60年にソニー・コーポレーション・オブ・アメリカを米ニューヨークに設立すると、盛田は社長に就任する。翌61年には日本企業として初めて米国証券市場で新株を発行し、その後もスイス、香港、英国、ドイツ、フランスと海外販売子会社が続々と設立されていく。63年10月期には輸出比率が50%を超え、ソニーは「国際企業」としての地位を固めていった。
今回は、そんな「元祖グローバル企業」を創り上げた盛田への、67年のインタビューである。「日本の経営者は国際レベルか」という特集内で掲載されたものだ。経営者とは競争に勝つことが使命であり、そこには日本も外国もないと盛田は述べている。
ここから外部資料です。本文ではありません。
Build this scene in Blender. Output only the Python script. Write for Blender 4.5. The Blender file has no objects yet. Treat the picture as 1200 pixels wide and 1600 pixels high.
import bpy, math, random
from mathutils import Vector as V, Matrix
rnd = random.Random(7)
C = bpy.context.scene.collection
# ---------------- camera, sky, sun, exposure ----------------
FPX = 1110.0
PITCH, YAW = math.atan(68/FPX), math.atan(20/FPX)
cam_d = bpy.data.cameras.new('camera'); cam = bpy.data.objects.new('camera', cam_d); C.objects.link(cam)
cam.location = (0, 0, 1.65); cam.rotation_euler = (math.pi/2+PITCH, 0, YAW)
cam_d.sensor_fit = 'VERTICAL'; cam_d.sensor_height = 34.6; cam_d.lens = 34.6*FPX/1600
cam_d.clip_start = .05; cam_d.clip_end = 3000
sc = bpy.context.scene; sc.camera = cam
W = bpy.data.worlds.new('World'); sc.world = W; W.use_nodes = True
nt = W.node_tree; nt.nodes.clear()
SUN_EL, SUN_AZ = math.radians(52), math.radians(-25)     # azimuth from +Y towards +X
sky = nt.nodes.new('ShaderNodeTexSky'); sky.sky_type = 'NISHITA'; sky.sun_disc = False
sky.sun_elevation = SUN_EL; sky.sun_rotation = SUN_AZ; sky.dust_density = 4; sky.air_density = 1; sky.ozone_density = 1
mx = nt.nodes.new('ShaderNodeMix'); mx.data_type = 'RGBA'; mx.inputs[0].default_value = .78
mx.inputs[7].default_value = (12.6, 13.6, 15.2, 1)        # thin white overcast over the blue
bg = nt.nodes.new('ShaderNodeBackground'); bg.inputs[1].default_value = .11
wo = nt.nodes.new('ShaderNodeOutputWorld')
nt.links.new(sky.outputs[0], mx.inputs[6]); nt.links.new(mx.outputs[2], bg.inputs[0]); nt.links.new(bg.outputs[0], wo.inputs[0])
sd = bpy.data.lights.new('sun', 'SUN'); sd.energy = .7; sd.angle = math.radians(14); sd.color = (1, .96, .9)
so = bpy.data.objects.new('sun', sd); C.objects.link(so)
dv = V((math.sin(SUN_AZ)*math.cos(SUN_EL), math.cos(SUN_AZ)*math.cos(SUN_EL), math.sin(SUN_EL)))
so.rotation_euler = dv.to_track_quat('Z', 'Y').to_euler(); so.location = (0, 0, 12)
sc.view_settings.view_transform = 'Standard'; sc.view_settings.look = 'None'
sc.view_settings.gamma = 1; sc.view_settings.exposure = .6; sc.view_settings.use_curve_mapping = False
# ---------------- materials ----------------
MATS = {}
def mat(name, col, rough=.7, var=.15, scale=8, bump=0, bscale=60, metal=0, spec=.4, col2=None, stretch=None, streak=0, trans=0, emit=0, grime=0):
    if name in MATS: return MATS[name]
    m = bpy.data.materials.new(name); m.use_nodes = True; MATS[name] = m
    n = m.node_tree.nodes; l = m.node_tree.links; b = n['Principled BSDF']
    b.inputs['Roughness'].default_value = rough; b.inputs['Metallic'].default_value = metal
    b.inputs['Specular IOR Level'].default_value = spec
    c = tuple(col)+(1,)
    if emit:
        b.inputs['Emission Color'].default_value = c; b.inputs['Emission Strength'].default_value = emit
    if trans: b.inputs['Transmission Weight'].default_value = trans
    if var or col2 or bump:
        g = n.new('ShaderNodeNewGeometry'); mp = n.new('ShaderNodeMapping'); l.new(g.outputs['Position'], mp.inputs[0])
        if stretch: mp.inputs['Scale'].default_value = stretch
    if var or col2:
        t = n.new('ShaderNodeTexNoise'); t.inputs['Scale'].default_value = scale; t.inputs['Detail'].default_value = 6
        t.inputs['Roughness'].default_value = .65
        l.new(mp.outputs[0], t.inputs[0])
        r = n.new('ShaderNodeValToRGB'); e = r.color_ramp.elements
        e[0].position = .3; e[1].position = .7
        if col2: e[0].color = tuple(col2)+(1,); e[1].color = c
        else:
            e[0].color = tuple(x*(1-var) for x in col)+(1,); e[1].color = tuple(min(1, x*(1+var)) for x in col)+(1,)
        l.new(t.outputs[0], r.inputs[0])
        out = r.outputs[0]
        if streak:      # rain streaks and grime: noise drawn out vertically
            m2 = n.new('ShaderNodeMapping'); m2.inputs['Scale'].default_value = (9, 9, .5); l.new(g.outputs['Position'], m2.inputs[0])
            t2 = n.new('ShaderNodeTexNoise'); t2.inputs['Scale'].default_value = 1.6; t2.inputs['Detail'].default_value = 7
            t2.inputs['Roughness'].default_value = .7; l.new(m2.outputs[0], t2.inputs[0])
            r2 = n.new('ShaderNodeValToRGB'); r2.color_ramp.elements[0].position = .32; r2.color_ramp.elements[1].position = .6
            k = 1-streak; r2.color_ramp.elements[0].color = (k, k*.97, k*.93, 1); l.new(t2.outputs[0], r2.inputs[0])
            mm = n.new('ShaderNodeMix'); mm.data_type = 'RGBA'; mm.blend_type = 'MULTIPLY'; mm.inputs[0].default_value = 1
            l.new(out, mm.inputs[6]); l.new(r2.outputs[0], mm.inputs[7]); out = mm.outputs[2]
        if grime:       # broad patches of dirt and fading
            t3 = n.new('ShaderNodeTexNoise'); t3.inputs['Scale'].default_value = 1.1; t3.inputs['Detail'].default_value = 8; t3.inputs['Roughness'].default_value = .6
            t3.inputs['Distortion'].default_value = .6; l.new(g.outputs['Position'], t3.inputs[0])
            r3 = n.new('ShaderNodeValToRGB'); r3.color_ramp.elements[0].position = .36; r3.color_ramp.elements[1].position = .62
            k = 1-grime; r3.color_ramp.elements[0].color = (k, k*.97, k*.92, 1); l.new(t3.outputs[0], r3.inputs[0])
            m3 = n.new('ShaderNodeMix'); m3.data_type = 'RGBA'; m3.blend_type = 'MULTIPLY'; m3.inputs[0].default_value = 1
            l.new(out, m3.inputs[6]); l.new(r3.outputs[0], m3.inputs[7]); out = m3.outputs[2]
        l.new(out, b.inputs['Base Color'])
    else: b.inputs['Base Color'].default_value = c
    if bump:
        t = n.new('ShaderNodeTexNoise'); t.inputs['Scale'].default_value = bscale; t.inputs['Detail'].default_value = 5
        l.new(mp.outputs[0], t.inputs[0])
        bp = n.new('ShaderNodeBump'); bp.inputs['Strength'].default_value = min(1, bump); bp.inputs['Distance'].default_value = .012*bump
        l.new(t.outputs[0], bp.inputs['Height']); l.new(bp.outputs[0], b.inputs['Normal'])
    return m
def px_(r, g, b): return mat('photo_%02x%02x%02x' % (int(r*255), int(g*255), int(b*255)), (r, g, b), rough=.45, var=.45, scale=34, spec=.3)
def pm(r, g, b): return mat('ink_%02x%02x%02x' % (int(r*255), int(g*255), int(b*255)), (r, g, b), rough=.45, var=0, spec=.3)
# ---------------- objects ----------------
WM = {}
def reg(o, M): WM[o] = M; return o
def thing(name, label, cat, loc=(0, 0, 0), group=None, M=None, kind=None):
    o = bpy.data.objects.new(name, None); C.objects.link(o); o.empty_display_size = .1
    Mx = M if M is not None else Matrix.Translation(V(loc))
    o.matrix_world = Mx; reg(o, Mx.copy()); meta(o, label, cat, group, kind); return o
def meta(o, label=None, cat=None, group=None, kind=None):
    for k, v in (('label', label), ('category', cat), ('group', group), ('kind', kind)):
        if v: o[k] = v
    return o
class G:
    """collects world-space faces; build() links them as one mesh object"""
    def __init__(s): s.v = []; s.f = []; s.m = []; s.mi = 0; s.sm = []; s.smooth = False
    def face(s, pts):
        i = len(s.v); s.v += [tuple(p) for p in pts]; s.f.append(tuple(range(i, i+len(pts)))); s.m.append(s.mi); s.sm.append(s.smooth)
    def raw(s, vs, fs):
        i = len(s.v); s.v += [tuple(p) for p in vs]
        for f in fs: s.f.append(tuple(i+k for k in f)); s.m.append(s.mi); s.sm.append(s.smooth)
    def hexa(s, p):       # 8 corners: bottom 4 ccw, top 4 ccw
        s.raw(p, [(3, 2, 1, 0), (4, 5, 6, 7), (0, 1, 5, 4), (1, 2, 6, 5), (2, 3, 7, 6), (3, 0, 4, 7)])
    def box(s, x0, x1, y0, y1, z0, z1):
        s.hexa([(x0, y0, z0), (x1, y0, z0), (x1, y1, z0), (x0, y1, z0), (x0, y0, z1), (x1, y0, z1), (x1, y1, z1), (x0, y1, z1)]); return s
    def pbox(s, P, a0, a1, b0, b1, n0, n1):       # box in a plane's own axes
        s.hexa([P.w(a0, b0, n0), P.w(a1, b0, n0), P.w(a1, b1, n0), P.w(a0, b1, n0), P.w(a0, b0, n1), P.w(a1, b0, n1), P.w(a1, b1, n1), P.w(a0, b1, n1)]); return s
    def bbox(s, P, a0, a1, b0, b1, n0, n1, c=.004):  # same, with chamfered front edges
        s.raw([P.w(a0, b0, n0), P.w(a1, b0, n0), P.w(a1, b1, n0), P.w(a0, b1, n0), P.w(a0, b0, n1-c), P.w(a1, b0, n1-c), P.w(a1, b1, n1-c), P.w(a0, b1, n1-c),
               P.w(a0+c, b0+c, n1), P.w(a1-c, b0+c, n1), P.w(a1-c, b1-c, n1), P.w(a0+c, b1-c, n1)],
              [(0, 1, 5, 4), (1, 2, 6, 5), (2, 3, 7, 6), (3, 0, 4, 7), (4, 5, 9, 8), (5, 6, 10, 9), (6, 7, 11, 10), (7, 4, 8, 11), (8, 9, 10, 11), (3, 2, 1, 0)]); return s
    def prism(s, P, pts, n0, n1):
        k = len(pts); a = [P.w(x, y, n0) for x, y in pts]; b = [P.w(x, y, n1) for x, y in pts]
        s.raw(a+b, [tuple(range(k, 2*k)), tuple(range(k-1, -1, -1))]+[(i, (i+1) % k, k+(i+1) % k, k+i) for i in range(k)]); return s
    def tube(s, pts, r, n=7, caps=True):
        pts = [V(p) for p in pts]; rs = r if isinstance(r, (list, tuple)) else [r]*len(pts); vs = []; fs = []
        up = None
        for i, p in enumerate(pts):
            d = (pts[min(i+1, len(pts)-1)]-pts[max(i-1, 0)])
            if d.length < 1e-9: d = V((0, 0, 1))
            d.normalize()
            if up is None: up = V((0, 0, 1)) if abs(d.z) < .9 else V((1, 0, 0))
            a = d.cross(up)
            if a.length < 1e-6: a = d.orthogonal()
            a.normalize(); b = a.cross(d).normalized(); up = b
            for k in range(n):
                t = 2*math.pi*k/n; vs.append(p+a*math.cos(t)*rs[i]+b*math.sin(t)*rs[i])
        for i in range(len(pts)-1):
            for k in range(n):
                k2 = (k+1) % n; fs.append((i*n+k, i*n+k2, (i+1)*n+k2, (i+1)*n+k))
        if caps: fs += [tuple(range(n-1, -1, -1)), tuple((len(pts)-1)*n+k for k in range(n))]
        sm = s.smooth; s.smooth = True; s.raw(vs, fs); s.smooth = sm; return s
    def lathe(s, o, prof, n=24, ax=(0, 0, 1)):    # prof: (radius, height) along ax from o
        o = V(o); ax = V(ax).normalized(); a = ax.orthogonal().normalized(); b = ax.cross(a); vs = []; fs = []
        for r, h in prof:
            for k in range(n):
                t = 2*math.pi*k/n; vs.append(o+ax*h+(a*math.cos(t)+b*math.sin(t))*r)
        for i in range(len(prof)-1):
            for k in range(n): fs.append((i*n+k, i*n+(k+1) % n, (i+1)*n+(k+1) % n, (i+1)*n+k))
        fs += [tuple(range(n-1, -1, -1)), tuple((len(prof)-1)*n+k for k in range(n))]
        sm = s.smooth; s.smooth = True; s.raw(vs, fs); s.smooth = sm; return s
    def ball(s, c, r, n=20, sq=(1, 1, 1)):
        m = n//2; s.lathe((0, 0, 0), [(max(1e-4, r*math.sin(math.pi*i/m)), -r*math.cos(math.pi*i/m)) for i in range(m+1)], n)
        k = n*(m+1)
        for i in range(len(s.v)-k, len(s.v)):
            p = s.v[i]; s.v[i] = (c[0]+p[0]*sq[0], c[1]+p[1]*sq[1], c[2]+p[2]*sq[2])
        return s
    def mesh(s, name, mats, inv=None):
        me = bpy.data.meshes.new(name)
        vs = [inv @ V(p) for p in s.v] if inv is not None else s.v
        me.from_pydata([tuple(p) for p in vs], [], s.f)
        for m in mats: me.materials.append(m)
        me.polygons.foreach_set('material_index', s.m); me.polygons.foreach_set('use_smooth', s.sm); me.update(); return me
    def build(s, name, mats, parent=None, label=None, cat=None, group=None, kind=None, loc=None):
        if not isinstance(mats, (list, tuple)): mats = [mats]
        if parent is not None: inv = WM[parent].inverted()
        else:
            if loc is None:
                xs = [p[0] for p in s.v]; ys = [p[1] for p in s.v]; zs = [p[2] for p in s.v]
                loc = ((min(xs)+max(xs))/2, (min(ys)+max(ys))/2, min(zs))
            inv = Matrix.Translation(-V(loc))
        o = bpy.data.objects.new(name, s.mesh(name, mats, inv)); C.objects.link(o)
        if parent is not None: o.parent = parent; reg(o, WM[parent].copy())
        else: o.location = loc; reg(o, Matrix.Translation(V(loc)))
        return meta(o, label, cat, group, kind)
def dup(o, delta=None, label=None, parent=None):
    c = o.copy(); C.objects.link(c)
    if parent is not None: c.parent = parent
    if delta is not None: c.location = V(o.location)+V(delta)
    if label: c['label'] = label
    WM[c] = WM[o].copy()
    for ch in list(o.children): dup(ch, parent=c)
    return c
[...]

ところが、競争に勝つためには何をすべきかという姿勢に、日本の経営者には甘さがあると暗に指摘するのである。
それにしても、21世紀に入り20年がたった現在でさえ、この国では「ドメスティック人材」と「グローバル人材」といった比較や、「国際社会で通用しない日本特有の企業文化」といった話題が頻繁に取り沙汰されていることを、盛田は草葉の陰でどう眺めているだろうか。(敬称略)(ダイヤモンド編集部論説委員 深澤 献)
“競争”に勝つには
敵を知り、おのれを知る
1967年10月1日号より
日本と外国では、人情とか、人間の慣習などが確かに違う。しかし経営の本当にあるべき姿は変わらないと思う。
言うまでもなく、経営者というものは日本、外国を問わず、自分の会社を率いて競争していくものである。
まして自由経済は、“競争”を前提とした社会機構である。“競争”が前提となる以上、やはり勝たねばならない。勝たなければ敗残者になるだけである。